» **Material**:
= = = = = = =

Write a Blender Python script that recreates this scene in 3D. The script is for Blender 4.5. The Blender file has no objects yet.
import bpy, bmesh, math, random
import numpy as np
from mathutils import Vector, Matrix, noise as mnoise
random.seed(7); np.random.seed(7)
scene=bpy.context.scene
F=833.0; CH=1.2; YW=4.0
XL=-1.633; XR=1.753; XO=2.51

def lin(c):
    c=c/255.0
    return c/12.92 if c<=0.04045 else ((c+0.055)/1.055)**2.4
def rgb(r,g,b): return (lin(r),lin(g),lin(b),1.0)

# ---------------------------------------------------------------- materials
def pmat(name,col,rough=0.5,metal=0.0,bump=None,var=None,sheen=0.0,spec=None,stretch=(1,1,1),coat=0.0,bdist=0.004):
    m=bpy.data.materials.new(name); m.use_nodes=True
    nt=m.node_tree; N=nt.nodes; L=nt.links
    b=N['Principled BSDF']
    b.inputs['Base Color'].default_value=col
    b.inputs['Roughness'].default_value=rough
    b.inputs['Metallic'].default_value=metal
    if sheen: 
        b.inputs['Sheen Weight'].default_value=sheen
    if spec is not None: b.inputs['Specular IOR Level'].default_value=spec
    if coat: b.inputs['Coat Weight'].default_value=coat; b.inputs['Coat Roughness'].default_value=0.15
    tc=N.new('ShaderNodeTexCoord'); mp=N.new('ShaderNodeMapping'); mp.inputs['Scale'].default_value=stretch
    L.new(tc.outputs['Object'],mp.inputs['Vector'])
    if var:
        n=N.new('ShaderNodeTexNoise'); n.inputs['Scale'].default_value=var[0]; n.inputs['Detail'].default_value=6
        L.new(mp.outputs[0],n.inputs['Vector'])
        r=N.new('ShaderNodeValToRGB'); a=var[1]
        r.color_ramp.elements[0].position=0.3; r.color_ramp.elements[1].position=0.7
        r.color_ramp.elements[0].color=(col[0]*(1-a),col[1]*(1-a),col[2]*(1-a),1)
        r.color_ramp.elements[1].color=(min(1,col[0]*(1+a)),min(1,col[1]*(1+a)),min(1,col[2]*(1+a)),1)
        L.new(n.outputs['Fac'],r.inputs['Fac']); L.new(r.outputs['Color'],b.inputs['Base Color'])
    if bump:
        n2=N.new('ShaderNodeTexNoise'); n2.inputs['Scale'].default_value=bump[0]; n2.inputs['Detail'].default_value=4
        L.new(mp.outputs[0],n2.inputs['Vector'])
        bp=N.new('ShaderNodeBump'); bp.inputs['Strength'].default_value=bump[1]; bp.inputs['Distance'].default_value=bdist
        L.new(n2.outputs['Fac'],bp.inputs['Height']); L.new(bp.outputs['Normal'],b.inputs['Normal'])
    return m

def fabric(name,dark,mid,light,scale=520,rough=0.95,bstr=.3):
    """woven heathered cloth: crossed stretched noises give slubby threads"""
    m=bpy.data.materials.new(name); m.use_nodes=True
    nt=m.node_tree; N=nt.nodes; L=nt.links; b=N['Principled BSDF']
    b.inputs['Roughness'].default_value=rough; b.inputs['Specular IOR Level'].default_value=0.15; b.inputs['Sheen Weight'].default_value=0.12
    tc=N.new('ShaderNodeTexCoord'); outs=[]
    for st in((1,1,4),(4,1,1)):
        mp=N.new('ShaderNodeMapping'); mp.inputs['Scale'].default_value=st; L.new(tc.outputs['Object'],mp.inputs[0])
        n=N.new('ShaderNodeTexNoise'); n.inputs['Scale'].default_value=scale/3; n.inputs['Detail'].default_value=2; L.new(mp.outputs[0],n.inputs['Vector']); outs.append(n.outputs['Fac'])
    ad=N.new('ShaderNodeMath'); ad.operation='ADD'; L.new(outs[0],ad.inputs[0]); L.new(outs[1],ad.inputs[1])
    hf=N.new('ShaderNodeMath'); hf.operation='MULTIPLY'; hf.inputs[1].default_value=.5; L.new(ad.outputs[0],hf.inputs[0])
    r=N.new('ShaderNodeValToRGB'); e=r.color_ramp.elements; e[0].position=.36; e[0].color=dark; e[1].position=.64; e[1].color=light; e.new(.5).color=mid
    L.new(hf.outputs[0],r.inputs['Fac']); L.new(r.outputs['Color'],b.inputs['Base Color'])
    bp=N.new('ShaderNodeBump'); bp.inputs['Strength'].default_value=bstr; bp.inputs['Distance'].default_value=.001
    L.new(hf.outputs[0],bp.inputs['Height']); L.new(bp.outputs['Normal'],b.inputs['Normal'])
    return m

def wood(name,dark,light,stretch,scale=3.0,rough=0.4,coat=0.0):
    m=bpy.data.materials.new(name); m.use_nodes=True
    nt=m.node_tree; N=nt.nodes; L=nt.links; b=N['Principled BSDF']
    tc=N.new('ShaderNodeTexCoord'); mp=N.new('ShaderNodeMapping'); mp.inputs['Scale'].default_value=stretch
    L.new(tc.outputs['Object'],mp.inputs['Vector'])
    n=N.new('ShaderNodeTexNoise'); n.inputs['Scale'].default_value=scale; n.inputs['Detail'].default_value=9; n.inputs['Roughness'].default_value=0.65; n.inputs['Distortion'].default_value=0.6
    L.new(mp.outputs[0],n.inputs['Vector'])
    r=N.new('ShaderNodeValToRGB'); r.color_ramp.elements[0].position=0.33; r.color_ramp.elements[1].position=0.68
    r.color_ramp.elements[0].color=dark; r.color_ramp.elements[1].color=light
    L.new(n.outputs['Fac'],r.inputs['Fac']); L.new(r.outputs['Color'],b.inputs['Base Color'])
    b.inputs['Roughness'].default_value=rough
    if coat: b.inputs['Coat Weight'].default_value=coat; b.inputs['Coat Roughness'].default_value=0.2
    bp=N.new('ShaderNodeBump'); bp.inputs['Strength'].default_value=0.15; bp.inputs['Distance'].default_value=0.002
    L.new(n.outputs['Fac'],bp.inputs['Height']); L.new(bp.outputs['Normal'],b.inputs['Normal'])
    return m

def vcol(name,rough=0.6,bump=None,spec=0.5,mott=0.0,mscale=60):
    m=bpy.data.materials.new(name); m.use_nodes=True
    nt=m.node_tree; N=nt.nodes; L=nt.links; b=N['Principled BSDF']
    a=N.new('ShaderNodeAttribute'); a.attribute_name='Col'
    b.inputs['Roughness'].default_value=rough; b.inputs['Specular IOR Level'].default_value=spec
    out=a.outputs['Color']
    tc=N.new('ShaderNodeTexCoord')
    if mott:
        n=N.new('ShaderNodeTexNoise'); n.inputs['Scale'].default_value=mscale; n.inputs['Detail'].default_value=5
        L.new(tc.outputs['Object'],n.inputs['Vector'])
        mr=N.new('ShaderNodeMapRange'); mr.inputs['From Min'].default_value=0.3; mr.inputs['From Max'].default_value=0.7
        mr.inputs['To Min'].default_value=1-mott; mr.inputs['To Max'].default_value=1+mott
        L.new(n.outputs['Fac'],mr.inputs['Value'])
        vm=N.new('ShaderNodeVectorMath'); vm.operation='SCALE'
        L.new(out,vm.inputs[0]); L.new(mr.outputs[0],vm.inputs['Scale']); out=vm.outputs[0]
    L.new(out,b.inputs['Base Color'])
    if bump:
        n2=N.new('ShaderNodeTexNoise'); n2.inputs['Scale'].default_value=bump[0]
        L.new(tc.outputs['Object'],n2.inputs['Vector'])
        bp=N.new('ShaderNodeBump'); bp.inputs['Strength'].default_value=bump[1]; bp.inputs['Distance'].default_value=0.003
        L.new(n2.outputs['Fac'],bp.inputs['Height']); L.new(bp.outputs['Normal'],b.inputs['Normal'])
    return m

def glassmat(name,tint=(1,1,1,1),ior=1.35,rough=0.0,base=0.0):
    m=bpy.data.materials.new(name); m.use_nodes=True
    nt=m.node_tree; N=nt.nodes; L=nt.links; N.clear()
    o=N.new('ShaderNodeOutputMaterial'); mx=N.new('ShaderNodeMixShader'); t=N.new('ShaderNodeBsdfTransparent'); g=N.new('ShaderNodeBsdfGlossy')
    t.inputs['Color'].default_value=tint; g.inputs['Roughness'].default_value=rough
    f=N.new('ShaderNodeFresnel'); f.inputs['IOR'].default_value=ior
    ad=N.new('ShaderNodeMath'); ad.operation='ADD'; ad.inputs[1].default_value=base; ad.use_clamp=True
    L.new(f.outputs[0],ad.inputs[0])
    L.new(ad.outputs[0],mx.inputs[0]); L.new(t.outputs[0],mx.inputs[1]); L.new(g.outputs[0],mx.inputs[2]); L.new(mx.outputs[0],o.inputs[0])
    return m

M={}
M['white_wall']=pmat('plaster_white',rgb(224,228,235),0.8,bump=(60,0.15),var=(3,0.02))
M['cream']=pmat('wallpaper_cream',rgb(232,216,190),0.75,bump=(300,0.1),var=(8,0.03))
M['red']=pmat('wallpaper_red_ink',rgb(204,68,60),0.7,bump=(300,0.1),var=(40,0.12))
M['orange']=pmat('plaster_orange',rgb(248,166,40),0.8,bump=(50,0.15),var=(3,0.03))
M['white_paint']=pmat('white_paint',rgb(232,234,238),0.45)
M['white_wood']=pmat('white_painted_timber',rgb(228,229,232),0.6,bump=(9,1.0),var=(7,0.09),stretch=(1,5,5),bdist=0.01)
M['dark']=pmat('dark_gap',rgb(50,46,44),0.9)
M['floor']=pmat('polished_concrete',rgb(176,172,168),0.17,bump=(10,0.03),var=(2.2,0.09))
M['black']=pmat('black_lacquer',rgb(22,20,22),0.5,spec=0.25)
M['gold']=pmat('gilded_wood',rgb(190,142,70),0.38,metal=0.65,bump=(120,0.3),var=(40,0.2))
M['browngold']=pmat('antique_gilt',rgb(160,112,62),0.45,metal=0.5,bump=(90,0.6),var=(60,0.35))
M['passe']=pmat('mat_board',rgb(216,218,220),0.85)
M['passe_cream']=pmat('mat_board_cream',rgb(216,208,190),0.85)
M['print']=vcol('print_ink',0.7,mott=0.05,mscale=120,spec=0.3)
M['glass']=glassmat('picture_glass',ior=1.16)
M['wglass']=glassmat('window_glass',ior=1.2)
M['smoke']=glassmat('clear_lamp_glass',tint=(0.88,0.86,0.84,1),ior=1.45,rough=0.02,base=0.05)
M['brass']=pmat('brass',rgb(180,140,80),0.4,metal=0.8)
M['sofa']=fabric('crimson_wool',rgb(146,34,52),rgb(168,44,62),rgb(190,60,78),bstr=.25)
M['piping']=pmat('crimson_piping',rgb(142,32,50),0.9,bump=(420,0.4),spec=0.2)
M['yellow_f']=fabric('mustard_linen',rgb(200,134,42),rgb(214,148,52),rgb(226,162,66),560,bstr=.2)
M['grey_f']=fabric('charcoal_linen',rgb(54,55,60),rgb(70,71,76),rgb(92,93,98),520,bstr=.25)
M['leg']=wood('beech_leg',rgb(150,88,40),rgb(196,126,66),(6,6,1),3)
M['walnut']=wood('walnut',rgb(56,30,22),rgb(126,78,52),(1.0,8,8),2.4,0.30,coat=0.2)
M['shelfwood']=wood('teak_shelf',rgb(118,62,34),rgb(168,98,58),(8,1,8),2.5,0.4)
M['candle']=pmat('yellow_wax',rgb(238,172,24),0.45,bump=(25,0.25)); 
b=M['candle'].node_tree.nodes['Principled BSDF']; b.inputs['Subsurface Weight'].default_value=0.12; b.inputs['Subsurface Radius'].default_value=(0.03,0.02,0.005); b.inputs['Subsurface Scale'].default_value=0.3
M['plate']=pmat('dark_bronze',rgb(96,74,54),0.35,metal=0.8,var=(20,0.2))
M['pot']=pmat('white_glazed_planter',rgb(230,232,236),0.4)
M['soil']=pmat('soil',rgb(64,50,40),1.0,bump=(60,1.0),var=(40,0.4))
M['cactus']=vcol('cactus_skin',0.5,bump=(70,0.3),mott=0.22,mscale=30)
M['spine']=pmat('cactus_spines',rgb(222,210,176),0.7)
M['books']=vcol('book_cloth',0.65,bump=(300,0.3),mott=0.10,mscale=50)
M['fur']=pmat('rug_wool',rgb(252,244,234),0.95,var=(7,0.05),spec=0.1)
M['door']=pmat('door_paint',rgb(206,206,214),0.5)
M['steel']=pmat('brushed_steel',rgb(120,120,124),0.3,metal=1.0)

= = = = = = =

» **Task requirements**: Quote exactly the first line of the data and every line after it through the one holding "def rgb(r,g,b): return".

» **Answer for the task**:
Write a Blender Python script that recreates this scene in 3D. The script is for Blender 4.5. The Blender file has no objects yet.
import bpy, bmesh, math, random
import numpy as np
from mathutils import Vector, Matrix, noise as mnoise
random.seed(7); np.random.seed(7)
scene=bpy.context.scene
F=833.0; CH=1.2; YW=4.0
XL=-1.633; XR=1.753; XO=2.51

def lin(c):
    c=c/255.0
    return c/12.92 if c<=0.04045 else ((c+0.055)/1.055)**2.4
def rgb(r,g,b): return (lin(r),lin(g),lin(b),1.0)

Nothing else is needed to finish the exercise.